Thursday, August 7, 2008

Stanislavski 70 anos depois

Faz hoje setenta anos que morreu Konstantin Stanislavski (5 de Janeiro de 1863 - 7 de Agosto de 1938).

O que é ele senão uma lenda?

Setenta anos depois, em Portugal, neste canto do mundo ocidental, num canto especialmente esquecido dos trânsitos destas coisas, podemos perguntar: Stanislavski... quem?

Setenta anos depois podemos perguntar se sequer Stanislavski chegou a Portugal, se terá demorado tanto tempo a sua viagem desde Moscovo, se terá alguma vez aqui chegado a sua insaciável vontade de perceber o actor.

Setenta anos depois podemos perguntar se estamos, neste cantinho que gerou um Camões para só mais tarde gerar um Pessoa, se estamos mais evoluídos, se estamos nós mais munidos de heróis, se estamos nós à altura de Stanislavski.

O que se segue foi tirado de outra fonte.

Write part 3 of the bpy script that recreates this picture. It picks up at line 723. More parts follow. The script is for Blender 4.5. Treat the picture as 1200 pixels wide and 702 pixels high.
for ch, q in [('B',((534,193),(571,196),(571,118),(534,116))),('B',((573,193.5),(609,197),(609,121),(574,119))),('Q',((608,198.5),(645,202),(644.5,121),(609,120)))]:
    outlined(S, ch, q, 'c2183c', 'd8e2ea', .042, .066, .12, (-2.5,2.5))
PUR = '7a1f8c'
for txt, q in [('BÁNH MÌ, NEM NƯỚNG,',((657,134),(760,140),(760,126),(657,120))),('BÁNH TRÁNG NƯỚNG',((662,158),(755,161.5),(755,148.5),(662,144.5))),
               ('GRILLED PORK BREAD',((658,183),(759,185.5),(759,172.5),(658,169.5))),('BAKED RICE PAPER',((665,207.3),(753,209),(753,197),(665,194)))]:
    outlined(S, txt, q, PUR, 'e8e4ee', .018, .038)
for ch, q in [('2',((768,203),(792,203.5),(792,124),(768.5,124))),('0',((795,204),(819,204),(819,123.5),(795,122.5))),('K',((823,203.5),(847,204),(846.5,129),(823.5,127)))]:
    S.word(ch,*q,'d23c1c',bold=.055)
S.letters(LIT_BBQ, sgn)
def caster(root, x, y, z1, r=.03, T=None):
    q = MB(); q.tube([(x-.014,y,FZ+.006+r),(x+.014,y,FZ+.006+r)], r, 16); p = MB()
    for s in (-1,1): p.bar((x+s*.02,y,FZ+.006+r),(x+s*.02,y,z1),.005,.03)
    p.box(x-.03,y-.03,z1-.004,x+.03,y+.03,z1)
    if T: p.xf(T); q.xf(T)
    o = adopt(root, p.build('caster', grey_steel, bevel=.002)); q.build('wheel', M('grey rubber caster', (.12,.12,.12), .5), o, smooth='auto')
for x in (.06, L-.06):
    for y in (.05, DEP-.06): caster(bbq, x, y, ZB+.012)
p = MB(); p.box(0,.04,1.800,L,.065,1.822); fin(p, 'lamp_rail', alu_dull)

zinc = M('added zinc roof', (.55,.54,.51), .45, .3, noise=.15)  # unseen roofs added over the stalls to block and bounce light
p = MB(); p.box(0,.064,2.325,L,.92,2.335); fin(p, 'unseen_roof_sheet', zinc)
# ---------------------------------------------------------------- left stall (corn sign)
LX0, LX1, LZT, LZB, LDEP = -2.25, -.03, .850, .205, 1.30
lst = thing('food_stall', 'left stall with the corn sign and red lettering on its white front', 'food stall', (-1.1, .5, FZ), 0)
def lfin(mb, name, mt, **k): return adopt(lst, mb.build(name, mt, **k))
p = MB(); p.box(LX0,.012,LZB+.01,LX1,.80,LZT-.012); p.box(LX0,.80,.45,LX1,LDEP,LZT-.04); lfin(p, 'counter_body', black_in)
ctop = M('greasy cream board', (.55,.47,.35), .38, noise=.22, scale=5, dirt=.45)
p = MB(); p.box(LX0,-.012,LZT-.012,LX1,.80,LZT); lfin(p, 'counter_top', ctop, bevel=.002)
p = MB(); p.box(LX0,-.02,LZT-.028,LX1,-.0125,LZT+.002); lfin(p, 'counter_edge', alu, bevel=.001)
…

Setenta anos depois podemos perguntar se alguma vez, à maneira inversa de um Michel Strogoff (em vez de viajar para dentro da Rússia, mas - neste caso - para fora) se terá vindo até nós o seu livro, a sua fama, o seu bafo de génio, como se fora uma horda de tártaros que tudo arrasasse da nossa pobreza de cantinho, da nossa ignorância de encurralados por uma ditadura e por nós próprios.

Setenta anos depois podemos perguntar que é de um António Pedro, que é de um Redondo Júnior, que é de um Teatro-Estúdio do Salitre, que é do nosso século vinte? Que é do verdadeiro século vinte, o que toda a gente teve e de que nós tivemos tão pouco, o das revoluções industriais? Como uma criança que vê as prendas que os outros receberam e ela não, olhamos para fora.

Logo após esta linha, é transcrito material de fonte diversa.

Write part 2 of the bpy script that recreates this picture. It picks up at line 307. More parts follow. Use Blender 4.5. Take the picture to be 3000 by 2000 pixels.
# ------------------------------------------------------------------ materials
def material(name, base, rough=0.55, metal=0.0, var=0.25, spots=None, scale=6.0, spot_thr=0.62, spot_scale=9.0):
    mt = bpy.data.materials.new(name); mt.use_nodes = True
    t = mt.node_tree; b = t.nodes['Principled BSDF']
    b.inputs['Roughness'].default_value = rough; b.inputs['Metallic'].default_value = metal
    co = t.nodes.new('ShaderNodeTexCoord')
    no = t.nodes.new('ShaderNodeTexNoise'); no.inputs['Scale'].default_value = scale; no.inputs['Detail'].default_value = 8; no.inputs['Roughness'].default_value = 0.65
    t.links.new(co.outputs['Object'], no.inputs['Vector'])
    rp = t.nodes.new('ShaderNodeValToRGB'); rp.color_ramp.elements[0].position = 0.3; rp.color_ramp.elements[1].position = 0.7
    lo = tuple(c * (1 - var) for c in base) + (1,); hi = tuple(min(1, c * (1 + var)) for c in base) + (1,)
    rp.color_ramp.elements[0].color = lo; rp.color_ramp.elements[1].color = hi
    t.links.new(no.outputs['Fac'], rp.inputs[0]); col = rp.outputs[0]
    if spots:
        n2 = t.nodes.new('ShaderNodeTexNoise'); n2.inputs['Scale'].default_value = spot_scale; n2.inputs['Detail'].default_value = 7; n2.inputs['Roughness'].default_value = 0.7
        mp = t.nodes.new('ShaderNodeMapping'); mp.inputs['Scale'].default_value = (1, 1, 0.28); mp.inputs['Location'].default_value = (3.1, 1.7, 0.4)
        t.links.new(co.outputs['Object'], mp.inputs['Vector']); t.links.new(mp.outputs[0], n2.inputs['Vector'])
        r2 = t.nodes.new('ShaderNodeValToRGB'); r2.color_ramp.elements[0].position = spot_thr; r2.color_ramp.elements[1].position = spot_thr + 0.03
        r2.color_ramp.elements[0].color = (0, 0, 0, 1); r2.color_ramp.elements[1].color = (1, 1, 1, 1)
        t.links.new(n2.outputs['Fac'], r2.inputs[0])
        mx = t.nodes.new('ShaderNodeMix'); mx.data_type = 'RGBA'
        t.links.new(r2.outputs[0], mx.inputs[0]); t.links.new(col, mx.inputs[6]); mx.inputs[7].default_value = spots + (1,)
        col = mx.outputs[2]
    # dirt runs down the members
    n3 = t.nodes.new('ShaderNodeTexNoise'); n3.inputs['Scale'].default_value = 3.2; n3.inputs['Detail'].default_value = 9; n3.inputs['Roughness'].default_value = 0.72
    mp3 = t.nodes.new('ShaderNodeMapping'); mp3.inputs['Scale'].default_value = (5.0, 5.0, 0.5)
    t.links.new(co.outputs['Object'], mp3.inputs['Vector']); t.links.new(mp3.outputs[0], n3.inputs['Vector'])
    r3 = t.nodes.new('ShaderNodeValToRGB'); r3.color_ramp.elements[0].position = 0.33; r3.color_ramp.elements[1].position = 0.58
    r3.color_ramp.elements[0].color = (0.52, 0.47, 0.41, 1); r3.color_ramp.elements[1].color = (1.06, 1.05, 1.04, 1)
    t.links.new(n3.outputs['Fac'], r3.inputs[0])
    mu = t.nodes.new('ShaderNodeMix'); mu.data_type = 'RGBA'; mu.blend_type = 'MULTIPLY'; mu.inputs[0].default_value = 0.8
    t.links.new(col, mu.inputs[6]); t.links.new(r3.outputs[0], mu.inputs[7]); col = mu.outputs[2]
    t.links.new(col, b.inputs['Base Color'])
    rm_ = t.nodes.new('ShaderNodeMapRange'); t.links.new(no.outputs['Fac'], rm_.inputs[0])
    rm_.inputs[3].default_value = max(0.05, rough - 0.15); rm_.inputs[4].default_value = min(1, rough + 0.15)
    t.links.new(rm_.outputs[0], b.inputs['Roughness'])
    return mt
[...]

Setenta anos depois precisamos de heróis, precisamos cada vez mais de heróis, precisamos de Stanislavski. Precisamos do Stanislavski que viveu e fundou o Teatro de Arte de Moscovo (com Nemirovitch-Dantchenko) precisamos do Stanislavski que encenou Tchékhov e Górki e viu-se grego com os simbolistas e se sentiu seco por dentro, ele que já conseguia fazer tudo em cena.

Precisamos deste Stanislavski que sentindo-se seco por dentro labutou ainda mais para perceber como evitar que isto acontecesse (ele que mantinha diários do seu trabalho e acumulou em fim de vida sessenta anos de páginas de toda uma experiência teatral).

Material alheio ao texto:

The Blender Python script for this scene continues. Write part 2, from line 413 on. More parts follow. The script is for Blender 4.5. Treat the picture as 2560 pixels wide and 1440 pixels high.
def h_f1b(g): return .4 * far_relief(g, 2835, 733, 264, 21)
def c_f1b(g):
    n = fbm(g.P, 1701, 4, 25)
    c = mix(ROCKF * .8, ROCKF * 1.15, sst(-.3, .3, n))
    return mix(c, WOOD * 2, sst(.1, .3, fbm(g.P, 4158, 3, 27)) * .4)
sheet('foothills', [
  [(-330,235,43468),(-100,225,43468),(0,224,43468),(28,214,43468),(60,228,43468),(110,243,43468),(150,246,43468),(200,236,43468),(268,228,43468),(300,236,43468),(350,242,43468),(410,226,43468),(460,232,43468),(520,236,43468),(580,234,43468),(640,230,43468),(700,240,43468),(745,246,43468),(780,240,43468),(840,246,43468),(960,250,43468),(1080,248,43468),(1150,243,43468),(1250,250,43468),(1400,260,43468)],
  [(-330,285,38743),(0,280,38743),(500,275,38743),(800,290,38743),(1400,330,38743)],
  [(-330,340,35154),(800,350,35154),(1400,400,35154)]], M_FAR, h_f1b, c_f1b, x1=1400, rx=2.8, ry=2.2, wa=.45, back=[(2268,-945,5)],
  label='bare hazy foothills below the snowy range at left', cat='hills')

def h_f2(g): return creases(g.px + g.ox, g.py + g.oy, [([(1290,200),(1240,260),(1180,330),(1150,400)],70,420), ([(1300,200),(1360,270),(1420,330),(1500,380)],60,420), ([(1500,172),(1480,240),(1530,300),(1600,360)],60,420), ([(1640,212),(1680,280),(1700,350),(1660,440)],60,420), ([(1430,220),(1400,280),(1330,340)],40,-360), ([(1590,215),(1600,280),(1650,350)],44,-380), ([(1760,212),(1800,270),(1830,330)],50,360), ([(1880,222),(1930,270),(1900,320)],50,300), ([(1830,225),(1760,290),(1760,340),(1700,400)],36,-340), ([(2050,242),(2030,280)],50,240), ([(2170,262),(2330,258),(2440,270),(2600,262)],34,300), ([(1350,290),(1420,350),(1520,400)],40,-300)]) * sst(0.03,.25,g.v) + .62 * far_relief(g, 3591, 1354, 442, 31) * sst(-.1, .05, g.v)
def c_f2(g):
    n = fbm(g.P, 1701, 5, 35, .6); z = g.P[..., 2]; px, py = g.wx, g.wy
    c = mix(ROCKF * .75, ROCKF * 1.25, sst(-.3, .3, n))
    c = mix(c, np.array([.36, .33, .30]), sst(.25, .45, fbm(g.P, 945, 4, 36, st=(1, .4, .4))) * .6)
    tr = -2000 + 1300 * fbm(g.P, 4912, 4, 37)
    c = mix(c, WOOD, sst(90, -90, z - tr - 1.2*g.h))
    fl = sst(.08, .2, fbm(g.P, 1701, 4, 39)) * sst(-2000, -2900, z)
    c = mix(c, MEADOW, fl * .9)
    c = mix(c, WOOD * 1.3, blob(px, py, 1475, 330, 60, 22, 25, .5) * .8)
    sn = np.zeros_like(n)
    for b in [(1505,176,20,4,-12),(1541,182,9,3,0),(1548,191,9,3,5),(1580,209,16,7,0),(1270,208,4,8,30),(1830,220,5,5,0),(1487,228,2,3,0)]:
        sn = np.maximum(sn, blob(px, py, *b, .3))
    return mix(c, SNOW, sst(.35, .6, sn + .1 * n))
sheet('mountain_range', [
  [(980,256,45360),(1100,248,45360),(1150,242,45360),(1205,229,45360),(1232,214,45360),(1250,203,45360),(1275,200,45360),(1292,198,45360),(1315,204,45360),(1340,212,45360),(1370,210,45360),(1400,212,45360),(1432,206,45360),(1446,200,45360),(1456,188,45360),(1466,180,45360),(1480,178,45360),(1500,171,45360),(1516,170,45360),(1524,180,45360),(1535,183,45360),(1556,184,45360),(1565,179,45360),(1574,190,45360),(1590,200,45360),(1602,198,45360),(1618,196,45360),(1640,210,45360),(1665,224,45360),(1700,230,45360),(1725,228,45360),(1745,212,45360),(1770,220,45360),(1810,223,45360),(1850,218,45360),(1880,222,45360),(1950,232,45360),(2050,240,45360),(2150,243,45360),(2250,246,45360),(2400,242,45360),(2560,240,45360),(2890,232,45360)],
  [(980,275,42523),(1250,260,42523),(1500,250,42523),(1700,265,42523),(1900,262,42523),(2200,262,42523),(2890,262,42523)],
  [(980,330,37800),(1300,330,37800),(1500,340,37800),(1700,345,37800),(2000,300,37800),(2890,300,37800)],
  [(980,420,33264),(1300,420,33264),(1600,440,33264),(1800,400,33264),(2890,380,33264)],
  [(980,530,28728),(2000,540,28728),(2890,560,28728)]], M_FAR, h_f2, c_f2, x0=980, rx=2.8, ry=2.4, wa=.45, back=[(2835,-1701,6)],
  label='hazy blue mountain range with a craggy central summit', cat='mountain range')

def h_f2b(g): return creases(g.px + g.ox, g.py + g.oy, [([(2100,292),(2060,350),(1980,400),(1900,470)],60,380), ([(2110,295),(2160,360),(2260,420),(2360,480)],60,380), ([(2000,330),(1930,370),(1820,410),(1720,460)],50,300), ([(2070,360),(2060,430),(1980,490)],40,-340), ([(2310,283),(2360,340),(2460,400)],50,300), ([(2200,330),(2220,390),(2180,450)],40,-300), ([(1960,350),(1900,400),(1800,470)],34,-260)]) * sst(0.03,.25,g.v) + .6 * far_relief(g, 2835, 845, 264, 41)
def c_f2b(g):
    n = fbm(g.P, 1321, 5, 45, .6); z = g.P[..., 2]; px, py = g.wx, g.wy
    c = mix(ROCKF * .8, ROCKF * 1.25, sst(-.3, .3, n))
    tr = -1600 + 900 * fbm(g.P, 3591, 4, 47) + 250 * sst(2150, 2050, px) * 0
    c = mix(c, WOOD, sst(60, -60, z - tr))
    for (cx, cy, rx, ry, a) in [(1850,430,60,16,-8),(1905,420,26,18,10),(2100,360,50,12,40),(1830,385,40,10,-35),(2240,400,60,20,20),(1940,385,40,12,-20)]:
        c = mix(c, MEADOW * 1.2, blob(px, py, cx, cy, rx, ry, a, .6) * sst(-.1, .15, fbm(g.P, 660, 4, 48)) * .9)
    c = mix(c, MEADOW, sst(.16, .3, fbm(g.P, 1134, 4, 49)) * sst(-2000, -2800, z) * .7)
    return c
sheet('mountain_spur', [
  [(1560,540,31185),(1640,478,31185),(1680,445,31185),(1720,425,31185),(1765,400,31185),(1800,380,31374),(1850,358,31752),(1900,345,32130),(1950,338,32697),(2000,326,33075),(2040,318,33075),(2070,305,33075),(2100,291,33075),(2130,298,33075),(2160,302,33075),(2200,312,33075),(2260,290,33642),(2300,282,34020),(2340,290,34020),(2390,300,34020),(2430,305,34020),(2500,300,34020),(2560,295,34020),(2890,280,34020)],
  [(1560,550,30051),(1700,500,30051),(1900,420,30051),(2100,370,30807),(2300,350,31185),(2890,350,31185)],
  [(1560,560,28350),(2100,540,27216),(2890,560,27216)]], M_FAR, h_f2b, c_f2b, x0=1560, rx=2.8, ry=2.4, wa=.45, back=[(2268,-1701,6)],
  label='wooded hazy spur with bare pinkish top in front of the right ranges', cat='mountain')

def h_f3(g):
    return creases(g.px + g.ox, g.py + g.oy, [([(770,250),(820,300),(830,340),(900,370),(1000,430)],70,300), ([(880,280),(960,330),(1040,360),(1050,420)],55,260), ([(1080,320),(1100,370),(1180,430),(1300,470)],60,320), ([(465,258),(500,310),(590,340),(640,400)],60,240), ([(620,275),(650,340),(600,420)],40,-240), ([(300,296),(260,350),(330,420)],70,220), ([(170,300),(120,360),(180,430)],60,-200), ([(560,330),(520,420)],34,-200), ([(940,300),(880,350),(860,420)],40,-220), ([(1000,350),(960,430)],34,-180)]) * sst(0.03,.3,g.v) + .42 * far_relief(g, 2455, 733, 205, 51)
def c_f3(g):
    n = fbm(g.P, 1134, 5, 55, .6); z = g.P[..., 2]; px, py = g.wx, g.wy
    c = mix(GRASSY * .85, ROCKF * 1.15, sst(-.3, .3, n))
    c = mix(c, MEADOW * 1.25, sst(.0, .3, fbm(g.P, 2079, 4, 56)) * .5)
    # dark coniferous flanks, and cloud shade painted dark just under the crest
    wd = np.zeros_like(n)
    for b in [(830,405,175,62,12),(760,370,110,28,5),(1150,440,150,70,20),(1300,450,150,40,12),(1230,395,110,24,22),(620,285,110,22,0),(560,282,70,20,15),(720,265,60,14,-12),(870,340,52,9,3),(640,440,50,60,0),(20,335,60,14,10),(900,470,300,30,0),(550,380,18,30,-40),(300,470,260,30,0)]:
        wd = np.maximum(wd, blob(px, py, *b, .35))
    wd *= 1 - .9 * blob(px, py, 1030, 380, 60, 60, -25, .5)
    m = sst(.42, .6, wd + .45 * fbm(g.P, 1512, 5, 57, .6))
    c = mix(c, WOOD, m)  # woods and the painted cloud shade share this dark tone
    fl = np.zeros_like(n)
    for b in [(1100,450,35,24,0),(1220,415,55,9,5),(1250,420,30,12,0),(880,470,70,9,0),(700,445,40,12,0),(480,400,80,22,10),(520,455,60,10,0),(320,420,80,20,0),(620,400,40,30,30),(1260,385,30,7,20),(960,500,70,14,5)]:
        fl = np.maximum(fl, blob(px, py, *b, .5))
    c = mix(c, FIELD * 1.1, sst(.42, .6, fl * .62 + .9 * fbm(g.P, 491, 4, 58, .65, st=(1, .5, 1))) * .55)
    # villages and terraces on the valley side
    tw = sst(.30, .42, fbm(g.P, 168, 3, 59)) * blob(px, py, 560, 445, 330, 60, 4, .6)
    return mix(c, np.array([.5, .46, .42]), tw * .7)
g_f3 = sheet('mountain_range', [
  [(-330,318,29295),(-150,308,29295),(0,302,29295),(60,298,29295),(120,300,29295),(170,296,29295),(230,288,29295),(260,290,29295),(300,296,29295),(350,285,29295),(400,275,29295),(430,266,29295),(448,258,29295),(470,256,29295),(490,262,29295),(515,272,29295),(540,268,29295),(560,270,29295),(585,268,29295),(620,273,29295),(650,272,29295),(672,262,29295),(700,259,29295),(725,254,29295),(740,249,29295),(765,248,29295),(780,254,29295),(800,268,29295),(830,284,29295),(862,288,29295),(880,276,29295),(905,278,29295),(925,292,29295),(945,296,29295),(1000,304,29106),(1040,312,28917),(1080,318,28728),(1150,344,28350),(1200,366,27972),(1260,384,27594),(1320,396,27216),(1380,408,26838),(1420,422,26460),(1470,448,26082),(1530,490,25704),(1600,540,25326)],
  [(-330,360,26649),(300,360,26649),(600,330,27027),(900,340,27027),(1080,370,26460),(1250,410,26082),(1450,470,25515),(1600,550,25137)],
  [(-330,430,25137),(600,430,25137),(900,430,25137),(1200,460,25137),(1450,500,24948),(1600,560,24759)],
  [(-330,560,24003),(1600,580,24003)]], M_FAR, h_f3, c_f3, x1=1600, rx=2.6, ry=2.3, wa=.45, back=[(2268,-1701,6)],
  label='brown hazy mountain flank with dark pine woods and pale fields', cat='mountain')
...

Precisamos do Stanislavski porque, nas palavras de Jean Benedetti (seu grande grande tradutor): his systematic attempt to outline a psycho-physical technique for acting single-handedly revolutionised standards of acting in the theatre.

Veja-se: isoladamente, sozinho!

Precisamos deste Newton do teatro, deste homem que sozinho operou a mais incontornável e inultrapassável revolução do actor, que construiu um sistema que mais ninguém conseguiu igualar, que evidenciou algo que ainda hoje faz rir muitos grotescos ignorantes: uma gramática do actor.

Precisamos dele porque não sabemos nada, porque setenta anos depois é caso para dizer que terá morrido em vão, porque setenta anos depois não existe uma única tradução decente do seu livro, porque setenta anos depois estamos como na Rússia do século dezanove, quando ele começou: ignorância, ignorância, ignorância.

Estamos na mesma mas pior, perfidamente pior, porque pior que ignorância é a ignorância educada, é a ignorância com calão técnico, com ideia de processo criativo, com ideia de que compõe personagens, e determina objectivos para a sua personagem e outros ecos de ecos de ecos de Stanislavski tão mal usados como qualquer outra coisa em terceira mão. Ignorância aqui não é analfabetismo, é analfabetismo funcional.

Continuamos a ver debitar texto, continuamos a ver representações sem nada lá dentro, com a secura que Stanislavski sentira há um século! Uma secura que atravessou anos e não conhece fim; uma seca interior em que nada sobrevive, nem o mais pequeno impulso de comportamento, nem a mais pequena sensação de seres vivos: tudo rasurado, tudo secado.

Os anos que passaram desde a morte de Stanislavski não são somente anos. São anos-luz, distância. São kilómetros que nos separam de uma civilização que poderíamos ser, de uma nação teatral que seja desenvolvida e não em vias de, ou mesmo subdesenvolvida.

Porque se Stanislavski está esquecido então das duas uma, ou somos mesmo muito bons ou somos uma vergonha. Ou somos mesmo melhores que ele, ou então não fazemos a mínima ideia do que andamos a fazer.

Setenta anos depois precisamos de heróis. Precisamos como de pão para a boca, porque o pão para um actor (e o actor é a célula fundamental do teatro, é o teatro) é a sua vida interior, em cena. Sem isto nada existe.

E como pode existir? Stanislavski diz-nos.